FIRST-ORDER PERFORMANCE EVALUATION OF ADAPTIVE-OPTICS SYSTEMS FOR ATMOSPHERIC-TURBULENCE COMPENSATION IN EXTENDED-FIELD-OF-VIEW ASTRONOMICAL TELESCOPES

An approach is presented for evaluating the performance achieved by a closed-loop adaptive-optics system that is employed with an astronomical telescope. This method applies to systems incorporating one or several guide stars, a wave-front reconstruction algorithm that is equivalent to a matrix multiply, and one or several deformable mirrors that are optically conjugate to different ranges.

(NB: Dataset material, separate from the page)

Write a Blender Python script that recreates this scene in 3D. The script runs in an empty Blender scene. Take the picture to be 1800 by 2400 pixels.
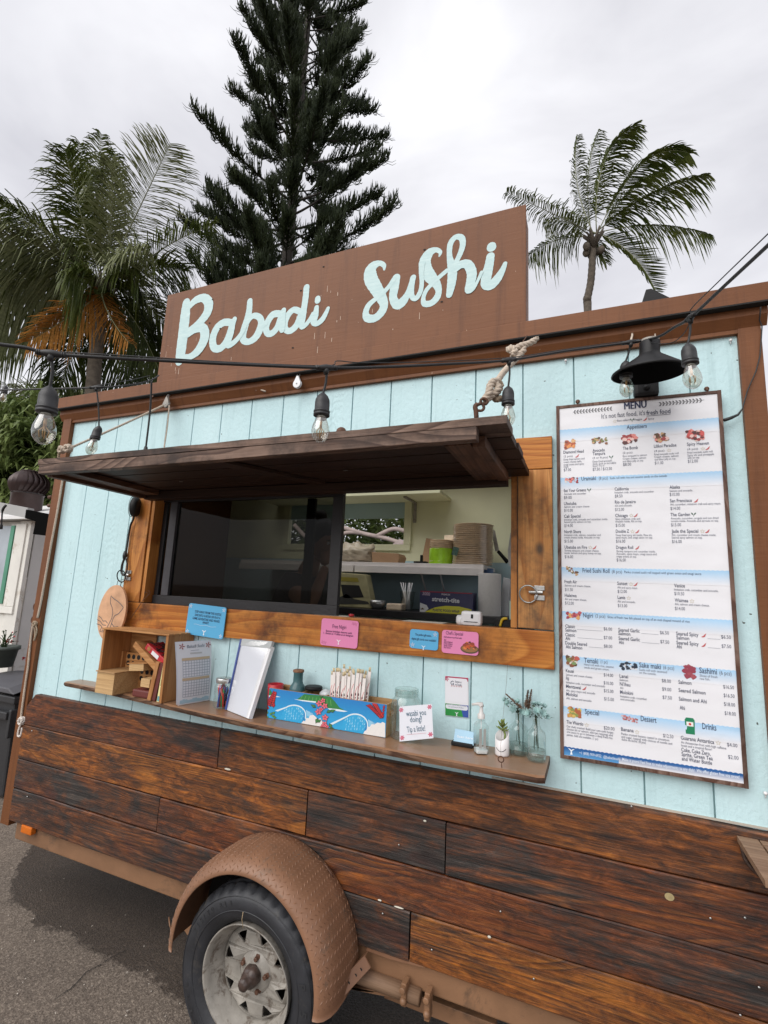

System performance is evaluated in terms of residual mean-square phase distortion and the associated optical transfer function. This evaluation accounts for the effects of the atmospheric turbulence C-n(2)(h) and wind profiles, the wave-front sensor and deformable-mirror fitting error, the sensor noise, the control-system bandwidth, and the net anisoplanatism for a given constellation of natural and/or laser guide stars. Optimal wave-front reconstruction algorithms are derived that minimize the telescope's field-of-view-averaged residual mean-square phase distortion. Numerical results are presented for adaptive-optics configurations incorporating a single guide star and a single deformable mirror, multiple guide stars and a single deformable mirror, or multiple guide stars and two deformable mirrors.